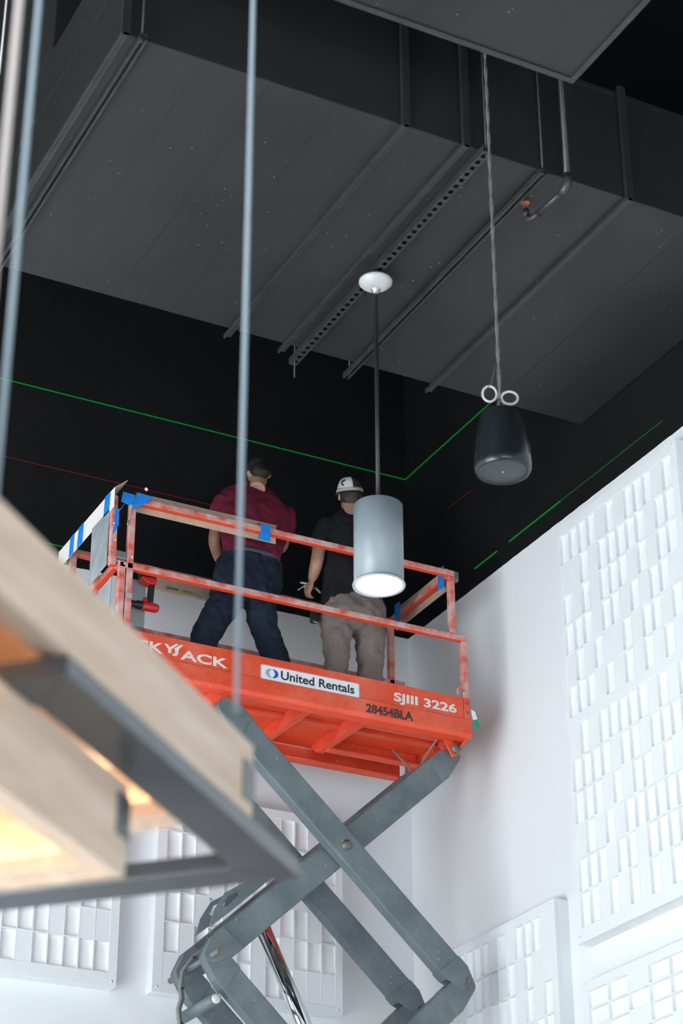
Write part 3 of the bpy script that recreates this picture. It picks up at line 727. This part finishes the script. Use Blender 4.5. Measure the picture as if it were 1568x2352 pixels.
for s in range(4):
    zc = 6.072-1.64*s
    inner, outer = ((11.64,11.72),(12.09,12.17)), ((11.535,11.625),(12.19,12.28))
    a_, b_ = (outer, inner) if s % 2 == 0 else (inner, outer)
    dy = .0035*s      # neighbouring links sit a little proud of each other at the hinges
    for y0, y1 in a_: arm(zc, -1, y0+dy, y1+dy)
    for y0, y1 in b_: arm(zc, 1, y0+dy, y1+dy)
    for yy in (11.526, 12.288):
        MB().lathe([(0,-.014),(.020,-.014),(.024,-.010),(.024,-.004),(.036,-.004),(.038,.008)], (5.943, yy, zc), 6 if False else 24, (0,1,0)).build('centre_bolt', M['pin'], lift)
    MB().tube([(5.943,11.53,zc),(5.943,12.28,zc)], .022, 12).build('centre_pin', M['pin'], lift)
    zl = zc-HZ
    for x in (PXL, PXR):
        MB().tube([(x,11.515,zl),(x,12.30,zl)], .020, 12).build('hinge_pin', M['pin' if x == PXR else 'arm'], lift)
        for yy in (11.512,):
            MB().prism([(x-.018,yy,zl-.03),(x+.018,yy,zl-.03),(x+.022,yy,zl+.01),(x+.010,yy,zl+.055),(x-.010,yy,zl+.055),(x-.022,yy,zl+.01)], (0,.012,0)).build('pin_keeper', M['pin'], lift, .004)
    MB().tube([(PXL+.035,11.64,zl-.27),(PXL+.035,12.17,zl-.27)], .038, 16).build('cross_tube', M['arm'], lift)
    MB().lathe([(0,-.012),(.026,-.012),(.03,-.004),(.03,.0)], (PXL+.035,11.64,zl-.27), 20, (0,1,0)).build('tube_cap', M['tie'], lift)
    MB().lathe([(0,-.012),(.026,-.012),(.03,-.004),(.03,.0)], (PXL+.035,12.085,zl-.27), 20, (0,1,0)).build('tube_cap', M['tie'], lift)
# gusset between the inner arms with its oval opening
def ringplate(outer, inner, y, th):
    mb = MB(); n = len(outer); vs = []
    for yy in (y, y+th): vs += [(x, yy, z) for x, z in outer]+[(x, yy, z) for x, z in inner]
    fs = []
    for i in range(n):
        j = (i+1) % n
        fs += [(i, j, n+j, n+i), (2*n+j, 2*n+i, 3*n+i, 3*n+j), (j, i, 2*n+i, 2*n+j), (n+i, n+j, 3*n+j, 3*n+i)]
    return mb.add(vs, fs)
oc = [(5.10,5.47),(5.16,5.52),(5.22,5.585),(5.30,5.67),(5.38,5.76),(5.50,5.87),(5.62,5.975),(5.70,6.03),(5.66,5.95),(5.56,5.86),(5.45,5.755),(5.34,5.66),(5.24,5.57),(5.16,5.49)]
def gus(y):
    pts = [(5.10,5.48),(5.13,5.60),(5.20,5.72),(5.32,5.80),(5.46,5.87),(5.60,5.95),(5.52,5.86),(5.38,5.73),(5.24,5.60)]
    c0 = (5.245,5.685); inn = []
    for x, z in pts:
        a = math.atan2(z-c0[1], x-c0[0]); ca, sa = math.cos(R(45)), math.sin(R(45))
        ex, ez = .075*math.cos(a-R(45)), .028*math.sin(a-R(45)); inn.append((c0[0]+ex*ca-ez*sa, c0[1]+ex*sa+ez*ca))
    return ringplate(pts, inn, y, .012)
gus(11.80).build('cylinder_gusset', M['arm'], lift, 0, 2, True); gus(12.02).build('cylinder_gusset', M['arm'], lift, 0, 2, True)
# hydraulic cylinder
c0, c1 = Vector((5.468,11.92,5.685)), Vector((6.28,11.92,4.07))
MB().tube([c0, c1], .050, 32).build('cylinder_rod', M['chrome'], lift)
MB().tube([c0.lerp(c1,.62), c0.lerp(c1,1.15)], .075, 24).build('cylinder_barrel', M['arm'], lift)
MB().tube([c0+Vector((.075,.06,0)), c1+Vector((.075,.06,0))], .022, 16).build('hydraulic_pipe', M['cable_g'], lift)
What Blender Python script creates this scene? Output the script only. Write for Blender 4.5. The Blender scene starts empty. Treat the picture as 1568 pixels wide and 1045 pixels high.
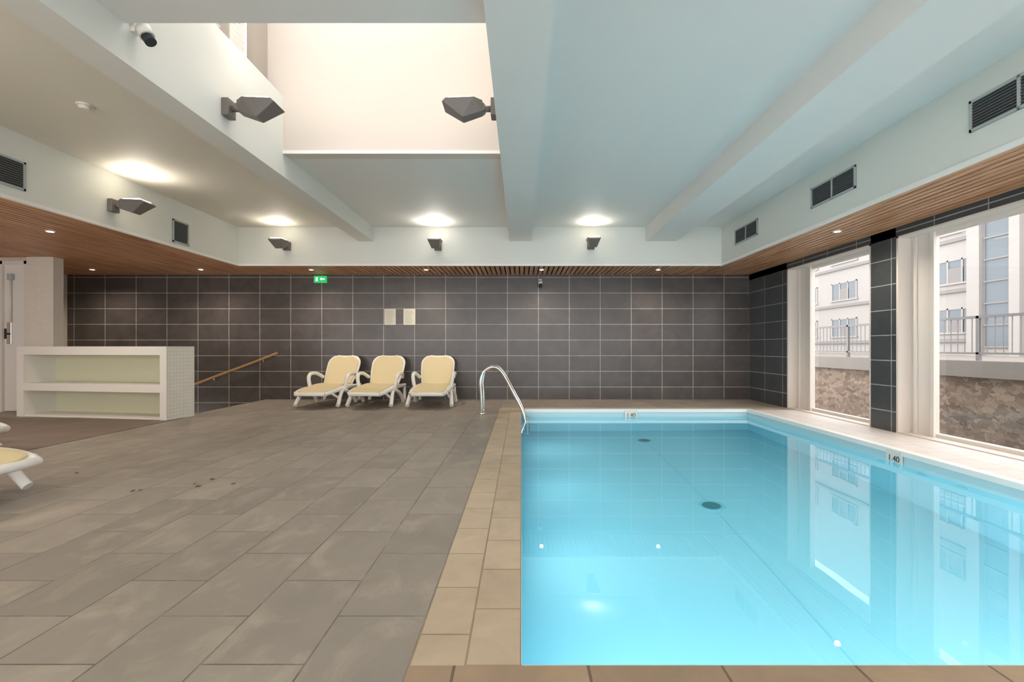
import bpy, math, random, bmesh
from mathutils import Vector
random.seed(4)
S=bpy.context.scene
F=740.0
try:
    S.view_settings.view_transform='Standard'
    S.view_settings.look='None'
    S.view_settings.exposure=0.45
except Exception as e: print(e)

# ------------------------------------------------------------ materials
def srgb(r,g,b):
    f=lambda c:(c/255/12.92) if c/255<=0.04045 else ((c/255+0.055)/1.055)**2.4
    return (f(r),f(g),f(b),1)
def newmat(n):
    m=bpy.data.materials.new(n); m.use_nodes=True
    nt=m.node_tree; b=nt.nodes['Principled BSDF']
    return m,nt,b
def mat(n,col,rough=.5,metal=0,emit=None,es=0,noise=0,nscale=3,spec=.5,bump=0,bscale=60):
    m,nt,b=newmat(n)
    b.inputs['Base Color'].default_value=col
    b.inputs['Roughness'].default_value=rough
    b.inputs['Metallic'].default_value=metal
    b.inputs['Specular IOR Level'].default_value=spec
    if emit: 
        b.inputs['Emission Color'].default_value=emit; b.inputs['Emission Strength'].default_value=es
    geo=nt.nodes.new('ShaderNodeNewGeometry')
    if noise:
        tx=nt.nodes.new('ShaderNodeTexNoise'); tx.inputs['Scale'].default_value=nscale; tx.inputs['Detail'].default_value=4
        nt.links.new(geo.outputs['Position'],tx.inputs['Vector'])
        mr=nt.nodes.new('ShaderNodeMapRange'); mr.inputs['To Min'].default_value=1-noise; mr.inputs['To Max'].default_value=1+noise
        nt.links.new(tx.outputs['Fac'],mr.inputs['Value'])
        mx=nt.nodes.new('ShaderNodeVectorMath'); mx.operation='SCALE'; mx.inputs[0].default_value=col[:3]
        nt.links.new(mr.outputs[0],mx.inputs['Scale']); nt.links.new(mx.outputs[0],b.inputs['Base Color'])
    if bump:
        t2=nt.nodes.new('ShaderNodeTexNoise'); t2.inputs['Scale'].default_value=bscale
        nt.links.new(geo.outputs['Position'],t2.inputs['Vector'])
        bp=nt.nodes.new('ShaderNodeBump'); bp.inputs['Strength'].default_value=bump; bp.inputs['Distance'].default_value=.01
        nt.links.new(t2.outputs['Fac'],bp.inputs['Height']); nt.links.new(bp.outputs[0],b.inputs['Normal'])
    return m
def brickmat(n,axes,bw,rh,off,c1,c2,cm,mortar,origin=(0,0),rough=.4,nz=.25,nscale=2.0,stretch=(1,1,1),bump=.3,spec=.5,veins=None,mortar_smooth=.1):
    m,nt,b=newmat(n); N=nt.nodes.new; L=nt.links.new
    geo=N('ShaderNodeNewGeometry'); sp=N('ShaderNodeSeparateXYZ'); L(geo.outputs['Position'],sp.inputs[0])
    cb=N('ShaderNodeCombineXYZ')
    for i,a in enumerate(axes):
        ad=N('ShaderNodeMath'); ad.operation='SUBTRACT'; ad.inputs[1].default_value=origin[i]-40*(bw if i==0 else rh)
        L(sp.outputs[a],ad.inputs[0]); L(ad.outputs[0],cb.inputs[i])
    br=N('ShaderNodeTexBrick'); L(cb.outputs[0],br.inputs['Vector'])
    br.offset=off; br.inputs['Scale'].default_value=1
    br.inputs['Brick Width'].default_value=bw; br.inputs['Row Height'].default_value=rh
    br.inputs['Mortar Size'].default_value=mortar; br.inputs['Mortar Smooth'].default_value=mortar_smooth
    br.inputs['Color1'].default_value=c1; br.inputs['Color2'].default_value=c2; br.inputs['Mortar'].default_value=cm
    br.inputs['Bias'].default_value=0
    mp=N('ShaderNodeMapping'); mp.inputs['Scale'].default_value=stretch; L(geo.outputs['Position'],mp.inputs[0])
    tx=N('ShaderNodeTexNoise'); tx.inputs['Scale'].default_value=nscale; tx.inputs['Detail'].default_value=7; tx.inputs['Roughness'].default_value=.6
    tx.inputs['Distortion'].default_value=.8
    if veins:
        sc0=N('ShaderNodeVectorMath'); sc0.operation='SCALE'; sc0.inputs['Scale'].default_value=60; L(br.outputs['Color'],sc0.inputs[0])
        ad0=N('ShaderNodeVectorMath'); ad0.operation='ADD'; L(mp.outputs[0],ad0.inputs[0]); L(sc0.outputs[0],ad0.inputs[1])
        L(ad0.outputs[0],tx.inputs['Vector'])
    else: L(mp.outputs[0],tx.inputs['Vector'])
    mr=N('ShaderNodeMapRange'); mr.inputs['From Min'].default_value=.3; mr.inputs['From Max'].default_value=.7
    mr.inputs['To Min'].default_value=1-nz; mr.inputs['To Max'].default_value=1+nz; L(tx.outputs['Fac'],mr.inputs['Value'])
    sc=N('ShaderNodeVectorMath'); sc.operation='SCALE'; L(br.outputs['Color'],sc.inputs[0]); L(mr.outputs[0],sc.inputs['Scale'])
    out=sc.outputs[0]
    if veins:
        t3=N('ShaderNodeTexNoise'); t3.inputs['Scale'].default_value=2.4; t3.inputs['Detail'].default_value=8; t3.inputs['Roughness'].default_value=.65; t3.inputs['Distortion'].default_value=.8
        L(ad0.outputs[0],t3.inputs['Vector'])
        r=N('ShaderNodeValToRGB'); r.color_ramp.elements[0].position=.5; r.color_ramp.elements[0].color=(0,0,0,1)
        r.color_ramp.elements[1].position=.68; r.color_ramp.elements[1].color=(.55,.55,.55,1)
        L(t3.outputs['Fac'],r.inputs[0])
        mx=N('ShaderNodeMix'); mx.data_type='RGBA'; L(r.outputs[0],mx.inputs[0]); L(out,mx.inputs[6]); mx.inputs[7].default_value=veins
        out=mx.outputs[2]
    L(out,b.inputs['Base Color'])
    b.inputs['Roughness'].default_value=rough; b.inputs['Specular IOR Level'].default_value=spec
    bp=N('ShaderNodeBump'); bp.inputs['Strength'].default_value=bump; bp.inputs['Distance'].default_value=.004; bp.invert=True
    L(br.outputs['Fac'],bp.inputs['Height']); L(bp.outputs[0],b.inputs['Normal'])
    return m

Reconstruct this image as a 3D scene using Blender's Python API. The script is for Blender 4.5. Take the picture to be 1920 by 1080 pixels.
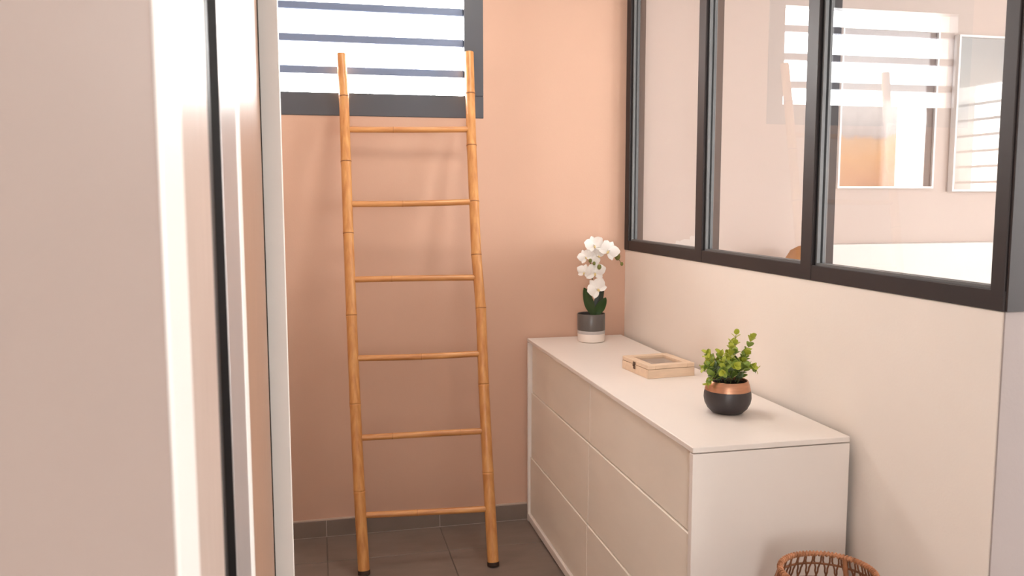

▶ _WHAT TO PRODUCE_
Determine how many lines of the material include the string "scene". Output only that count.

▶ _RESPONSE TO THIS TASK_
3